Following her first Olympic participation in Athens in 2004, Victoria Pendleton won gold in the sprint at Beijing 2008, followed by two medals at London 2012: gold in the keirin and silver in the sprint. It was after these “home” Games, that the household name in British track cycling hung up her bike for good. She hasn’t looked back.

“I knew I was going to retire after 2012. It was just being realistic. I had achieved more than I had ever hoped to and they were looking for younger girls. So basically, I knew four years out that London would be my last competition.

“To tell the truth, I went cold turkey after London. I gave my shoes away and by the time I got back home, I didn’t have a bike anymore. I was ready to do something new.”

It was a transition that many professional athletes have found difficult. However, Pendleton had a tactic: “I kept myself very busy and said ‘yes’ to as many propositions as I could. It was like doing work experience really. I tried all sorts of things, especially things that had been forbidden when I was cycling such as cross-country running and skiing.

“I’m an outdoors person really. I only ended up cycling on the track because I was good at it… and I was too easily distracted to ride outside. I would always be looking at something and losing my concentration!”

On retirement, Pendleton started co-commentating cycling races, public speaking, personal training (she has a degree in sport and exercise science), and acting as a brand ambassador. It was her ‘give anything a go’ attitude that got her into horse racing.

It started as a challenge when an on-line betting forum contacted her at the beginning of 2015 to ask if she would be interested in training to get her jockey’s licence with the aim of racing the renowned Foxhunter Chase in Cheltenham (GBR) one year later. It didn’t take her long to take the plunge. She was surrounded by expert professional trainers and coaches, and despite some “daunting moments” never looked back. It took her only 16 weeks to obtain her jockey’s licence, and in March 2016, she surpassed the expectations of many by taking fifth place in the famous Foxhunter Chase.

“I had sat on a few ponies before and been led, but never ridden a horse.” she laughs. “But I love animals, they thought I would be up for it and apparently I’m ‘trainable’. Quite a few cycling skills are transferrable such as balance, judgement of speed and the gap between horses.

“I just fell in love with horse riding. I had underestimated how much I enjoy being part of a team, with everyone doing honest, hard work."

She continues: "I enjoy being part of something great, sharing the same goals and being in that routine of training.”

Since learning to ride, she has mounted 83 different race horses, including six polo horses as she trained for a charity polo match. She spends six mornings a week at the stables, which are only 10 minutes from her home.

“I don’t know where I’d be if I’d discovered horses at the age of 14,” she laughs.

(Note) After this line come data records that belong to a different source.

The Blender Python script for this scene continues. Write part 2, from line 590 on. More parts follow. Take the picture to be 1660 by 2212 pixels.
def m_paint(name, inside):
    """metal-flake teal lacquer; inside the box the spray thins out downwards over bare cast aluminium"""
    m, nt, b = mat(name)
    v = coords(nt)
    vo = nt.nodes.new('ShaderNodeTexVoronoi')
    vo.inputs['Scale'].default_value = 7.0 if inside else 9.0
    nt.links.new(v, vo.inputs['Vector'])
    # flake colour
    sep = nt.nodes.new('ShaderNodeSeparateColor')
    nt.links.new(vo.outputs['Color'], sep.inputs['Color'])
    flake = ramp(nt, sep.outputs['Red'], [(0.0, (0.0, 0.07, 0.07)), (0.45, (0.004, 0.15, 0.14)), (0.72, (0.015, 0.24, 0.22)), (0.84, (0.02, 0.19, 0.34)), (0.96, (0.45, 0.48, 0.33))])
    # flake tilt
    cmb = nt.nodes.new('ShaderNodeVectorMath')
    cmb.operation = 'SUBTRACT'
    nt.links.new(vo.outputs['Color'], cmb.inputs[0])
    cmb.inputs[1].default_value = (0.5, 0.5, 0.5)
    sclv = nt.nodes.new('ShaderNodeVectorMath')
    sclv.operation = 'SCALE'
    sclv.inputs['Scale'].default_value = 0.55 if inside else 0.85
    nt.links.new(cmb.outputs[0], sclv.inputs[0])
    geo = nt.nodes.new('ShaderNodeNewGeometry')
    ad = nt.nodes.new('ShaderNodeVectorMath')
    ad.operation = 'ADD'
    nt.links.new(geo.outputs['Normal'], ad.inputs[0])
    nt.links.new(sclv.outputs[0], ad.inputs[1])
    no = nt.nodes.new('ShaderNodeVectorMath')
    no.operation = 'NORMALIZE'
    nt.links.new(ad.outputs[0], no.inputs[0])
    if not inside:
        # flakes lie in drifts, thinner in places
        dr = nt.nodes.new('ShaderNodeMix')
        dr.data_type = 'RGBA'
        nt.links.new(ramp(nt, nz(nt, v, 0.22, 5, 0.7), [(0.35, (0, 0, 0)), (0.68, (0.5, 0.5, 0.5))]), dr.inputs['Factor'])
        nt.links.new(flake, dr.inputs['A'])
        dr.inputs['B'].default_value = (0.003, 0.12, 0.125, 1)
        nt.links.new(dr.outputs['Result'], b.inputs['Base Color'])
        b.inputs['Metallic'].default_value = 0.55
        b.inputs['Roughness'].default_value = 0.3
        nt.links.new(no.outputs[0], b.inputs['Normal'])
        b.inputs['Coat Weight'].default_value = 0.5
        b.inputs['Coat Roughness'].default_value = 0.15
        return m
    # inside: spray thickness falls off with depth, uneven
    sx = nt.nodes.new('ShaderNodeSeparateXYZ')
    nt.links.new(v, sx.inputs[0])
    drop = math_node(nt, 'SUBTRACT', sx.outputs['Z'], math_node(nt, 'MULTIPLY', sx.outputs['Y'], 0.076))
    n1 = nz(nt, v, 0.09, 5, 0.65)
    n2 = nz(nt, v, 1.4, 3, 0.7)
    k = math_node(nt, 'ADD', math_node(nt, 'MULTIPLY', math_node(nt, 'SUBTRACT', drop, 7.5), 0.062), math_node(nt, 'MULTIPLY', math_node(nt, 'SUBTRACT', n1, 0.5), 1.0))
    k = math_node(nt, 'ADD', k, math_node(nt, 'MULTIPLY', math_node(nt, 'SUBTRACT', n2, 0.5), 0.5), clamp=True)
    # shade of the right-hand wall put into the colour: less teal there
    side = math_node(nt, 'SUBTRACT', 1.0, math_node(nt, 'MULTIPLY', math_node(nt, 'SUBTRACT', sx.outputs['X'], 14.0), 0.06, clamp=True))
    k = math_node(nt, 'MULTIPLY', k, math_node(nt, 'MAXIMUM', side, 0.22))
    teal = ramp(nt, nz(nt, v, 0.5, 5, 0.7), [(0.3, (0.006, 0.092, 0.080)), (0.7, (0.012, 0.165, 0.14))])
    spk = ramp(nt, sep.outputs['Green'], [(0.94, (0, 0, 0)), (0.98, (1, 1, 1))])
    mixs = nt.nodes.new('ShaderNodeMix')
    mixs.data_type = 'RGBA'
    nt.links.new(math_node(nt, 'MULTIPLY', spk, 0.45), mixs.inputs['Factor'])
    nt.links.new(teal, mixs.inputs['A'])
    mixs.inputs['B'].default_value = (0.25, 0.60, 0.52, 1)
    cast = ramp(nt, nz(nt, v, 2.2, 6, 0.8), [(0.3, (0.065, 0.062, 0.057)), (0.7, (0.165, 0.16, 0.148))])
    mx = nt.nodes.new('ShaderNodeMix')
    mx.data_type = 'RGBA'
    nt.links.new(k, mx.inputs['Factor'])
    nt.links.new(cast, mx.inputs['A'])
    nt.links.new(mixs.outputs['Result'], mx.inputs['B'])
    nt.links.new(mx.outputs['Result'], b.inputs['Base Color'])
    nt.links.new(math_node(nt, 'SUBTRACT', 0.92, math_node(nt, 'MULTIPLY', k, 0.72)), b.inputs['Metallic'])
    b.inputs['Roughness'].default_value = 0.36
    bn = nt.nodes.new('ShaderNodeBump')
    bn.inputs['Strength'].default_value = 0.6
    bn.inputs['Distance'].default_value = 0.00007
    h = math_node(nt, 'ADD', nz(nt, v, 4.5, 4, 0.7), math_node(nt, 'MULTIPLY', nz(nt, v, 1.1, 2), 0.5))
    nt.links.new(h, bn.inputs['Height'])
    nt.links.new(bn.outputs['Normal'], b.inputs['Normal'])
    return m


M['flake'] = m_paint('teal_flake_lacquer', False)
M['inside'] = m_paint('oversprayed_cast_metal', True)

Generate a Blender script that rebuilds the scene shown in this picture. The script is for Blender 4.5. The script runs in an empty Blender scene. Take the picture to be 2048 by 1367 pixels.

She has not, however, turned her back completely on cycling. Although a self-confessed fair-weather rider (“you’ll never see me out on a bike in the rain”), she enjoys commentating, and also drew a great amount of pleasure of a recent visit to the UCI World Cycling Centre (WCC) in Aigle, Switzerland, where she trained between 2002 and 2004.

The retired track cycling star was in her element as she chatted to young athletes competing at the UCI Junior Track Cycling World Championships at the UCI WCC.

She graciously answered questions fired at her by the young riders, many of whom aspire of becoming Olympic Champions themselves.

“It was a joy talking to the athletes and answering their questions,” said Pendleton. “It is such a great opportunity for them to come to a competition like this. They are at the beginning of their careers and they are so enthusiastic. They are already so more advanced than I was at their age so I tell them to take their time.

“I have good memories of my time in Aigle. You have everything – accommodation, food, the velodrome and the gym in a compact environment with no distractions. You have the support and can focus entirely on cycling. It is sensational. It was hard, and a very intense time for me but I’m glad I stuck with it. It definitely helped me in my career.”

Although that career came to an end four years ago, Pendleton is looking forward to experiencing the Rio 2016 Olympics from the other side of the fence. She will commentate all four of cycling’s Olympic disciplines: road, track, BMX and mountain bike.

And she has an ulterior motive:

“I hope to be able to cast an eye at some of the equestrian events,” she says with a glint in her eye.